EDMUND THORNTON CRAWFORD, R.S.A.
Born, 1806; died, 29th September 1885.

The art of landscape -painting in Scotland, as practised by Thomson of Duddingston, is linked almost to that of the present day by the numerous works of E. T. Crawford, whose memory is still fresh among his many friends. He was born at Cowden, near Dalkeith, the son of a comparatively well-to-do land-surveyor, and had his apprenticeship to a house-painter cancelled in order to study art. He attended Andrew Wilson's classes at the Trustees' Academy, and as an exhibitor made his debut at the Royal Institution. His first contributions to the Scottish Academy were in 1831, after which he was one of the most regular and prolific of the contributors with a variety of landscape subjects and sea- pieces, in which he particularly excelled.
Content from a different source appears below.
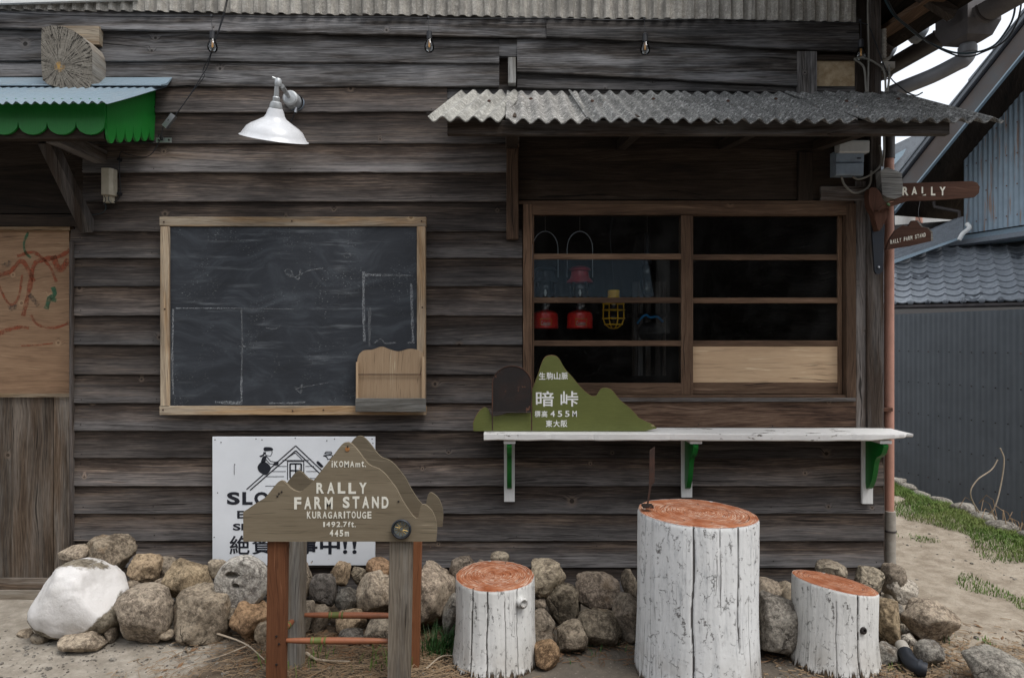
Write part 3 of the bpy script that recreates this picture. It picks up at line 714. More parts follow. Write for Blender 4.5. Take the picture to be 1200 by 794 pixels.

He made the first of several visits to Holland about 1831, during which he closely studied the works of the old Dutch masters, and painted numerous pictures from Dutch scenery, afterwards exhibited in Edinburgh. The sea and fishing craft attracted his attention most, and it was in this line that he chiefly distinguished himself in 1848, after which his works received high praise for their good colour, vigour of touch, and freedom of execution. His style of art may be said to be intermediate between the earlier and more recent school of landscape-painting in Scotland, and he painted almost exclusively in oil. He was elected Associate of the Scottish Academy in 1839, and nine years later ranked as full Academician. His death occurred at his residence at Lasswade. Two of his smaller works in the Scottish National Gallery by no means represent the important position which he occupied in the history of Scottish art.